Anti-God Elements Yanked From His Dark Materials

If Chronicles of Narnia is fantasy’s answer to Christian filmmaking then the dirty little secret of the fantasy novels on which the upcoming movie His Dark Materials: The Golden Compass is based, is that they’re pretty heavily anti-religion. In fact, it’s a critical element of the stories and since the adaptation of the first book into film was announced, fans have been scared to death that the property would be Hollywoodized to remove any controversial material in the face of growing religious fanaticism around the world. It seems those fears may have been well founded.

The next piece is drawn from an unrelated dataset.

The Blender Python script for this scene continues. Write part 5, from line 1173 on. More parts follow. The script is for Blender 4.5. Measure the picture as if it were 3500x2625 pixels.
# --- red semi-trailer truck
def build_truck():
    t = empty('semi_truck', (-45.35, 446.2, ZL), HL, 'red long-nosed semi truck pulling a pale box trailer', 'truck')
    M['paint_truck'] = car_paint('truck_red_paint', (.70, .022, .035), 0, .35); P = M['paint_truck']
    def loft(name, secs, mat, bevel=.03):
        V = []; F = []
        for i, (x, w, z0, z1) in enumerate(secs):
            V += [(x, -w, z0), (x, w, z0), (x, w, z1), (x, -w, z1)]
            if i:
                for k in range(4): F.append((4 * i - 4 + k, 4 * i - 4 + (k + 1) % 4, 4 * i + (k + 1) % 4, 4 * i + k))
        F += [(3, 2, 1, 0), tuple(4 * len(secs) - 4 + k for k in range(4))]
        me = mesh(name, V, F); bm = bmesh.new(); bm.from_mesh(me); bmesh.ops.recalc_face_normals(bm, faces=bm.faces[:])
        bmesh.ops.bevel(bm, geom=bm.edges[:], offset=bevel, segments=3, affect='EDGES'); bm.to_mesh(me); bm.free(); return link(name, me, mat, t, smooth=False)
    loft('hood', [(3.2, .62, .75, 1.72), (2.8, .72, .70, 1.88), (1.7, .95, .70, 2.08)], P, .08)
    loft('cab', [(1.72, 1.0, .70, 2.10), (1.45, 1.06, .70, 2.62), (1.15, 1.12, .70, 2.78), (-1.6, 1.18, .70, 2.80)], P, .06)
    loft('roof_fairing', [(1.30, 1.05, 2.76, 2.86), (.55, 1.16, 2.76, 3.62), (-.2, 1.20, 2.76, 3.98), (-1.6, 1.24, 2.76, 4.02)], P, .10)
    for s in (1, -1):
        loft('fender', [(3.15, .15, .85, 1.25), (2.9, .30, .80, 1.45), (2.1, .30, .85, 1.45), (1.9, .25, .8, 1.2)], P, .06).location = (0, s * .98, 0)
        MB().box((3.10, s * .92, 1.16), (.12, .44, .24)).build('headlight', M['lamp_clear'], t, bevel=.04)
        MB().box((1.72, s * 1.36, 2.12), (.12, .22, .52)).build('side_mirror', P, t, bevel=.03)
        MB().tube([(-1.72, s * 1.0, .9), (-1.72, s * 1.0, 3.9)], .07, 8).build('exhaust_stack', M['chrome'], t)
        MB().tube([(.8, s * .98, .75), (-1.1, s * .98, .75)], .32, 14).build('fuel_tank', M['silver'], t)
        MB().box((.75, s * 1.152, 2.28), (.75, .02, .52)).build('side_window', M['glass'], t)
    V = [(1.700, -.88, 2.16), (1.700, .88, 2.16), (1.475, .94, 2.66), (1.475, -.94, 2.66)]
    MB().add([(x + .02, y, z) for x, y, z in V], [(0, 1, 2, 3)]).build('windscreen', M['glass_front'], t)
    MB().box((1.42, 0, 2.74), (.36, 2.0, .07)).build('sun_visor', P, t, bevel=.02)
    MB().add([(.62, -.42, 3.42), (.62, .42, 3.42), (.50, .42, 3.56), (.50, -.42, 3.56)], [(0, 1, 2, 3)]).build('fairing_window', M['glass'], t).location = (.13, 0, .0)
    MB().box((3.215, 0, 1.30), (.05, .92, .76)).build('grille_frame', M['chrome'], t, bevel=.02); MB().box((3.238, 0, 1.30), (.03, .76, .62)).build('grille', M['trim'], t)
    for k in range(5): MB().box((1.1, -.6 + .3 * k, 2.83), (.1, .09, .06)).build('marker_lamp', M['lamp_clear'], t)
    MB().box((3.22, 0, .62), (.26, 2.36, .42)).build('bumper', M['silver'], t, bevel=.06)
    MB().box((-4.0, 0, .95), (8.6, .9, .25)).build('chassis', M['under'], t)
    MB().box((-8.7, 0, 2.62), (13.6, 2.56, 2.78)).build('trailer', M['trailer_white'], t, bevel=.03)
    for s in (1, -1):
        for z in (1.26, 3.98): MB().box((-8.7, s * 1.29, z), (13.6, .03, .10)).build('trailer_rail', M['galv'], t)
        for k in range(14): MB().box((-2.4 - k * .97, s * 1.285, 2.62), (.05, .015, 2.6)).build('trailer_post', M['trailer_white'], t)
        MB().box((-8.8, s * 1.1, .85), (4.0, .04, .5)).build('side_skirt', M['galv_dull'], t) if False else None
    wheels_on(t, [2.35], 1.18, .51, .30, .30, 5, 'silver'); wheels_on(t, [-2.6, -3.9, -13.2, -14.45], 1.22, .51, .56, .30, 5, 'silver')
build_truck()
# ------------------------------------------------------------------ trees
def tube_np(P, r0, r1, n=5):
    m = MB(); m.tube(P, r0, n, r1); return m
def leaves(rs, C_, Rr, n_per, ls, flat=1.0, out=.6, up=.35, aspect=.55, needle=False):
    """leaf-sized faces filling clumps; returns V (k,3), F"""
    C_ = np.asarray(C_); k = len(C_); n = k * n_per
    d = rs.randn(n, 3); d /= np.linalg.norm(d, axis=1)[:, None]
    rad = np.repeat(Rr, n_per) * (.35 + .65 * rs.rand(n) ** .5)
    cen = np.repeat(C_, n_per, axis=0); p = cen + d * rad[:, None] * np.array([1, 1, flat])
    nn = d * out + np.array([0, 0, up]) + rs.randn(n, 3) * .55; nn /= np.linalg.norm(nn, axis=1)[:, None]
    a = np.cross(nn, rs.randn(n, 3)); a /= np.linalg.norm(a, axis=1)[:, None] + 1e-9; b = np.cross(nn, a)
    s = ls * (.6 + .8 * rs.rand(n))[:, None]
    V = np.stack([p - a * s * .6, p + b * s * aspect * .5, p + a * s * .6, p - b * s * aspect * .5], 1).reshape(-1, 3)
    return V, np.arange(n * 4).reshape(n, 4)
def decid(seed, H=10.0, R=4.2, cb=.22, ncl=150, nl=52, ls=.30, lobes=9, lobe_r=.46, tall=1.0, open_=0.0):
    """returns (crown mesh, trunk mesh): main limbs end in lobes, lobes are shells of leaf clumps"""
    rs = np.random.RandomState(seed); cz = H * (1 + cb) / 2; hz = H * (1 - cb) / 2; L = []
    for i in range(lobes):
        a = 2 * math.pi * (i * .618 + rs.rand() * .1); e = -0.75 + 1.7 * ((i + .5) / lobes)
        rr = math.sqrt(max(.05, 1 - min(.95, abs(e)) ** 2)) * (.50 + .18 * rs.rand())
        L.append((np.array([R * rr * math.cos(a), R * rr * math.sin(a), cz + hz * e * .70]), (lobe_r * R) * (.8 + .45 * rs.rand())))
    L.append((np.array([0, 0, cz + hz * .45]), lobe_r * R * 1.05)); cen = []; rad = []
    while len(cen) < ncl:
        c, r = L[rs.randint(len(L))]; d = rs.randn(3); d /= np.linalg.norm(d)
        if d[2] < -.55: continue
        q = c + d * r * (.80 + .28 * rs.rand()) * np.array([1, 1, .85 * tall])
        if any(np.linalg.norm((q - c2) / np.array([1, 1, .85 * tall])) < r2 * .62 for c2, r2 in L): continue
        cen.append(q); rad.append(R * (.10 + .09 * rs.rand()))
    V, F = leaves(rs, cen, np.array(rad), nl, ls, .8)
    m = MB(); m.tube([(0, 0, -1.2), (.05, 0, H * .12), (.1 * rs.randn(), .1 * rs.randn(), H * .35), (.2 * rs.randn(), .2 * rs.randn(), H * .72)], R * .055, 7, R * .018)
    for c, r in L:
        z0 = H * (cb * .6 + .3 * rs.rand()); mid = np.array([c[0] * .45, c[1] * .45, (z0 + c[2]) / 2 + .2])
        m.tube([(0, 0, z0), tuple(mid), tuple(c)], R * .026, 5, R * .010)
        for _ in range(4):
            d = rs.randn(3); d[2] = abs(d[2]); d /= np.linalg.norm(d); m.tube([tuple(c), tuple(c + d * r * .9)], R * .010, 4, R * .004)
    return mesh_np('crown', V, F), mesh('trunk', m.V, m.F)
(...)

Nicole Kidman, who stars in the movie as one of the series’ most dastardly villains, recently spoke about the film’s potentially controversial religious elements to Entertainment Weekly via the Syndey Morning Herald and admits that the religious elements have “been watered down a little.” She may even have had something to do with watering it down. The article goes on about what devout Catholic she is, and Kidman admits she wouldn’t have done the film if she thought it was anti-Catholic.

I’m disappointed, but not surprised. Non-belief in god may be the third biggest belief system on the planet (right behind Christianity and Islam), but the religious majority loves pretending atheism and agnosticism simply don’t exist. The “His Dark Materials” series is at its core, about a group of people deciding to kill god because well… he’s kind of a douche. Along the way they fight evil Church authorities who kidnap and murder children, and get help from a pair of helpful homosexual angels. Apparently it’s ok to make a fantasy movie like Narnia, which is absolutely soaked in religion, but not ok to make a movie which is rooted in the opposing viewpoint.

The really disheartening thing here is that the first book, on which the first movie is based, is the most innocent of the three His Dark Materials novels. The Golden Compass is the most family friendly of the three, the least anti-religion, and in fact you could easily read through it and miss most of the god-hating elements entirely. If they have to water this one down, I shudder to think what garbage they’re going to turn the latter books into, should they ever get made.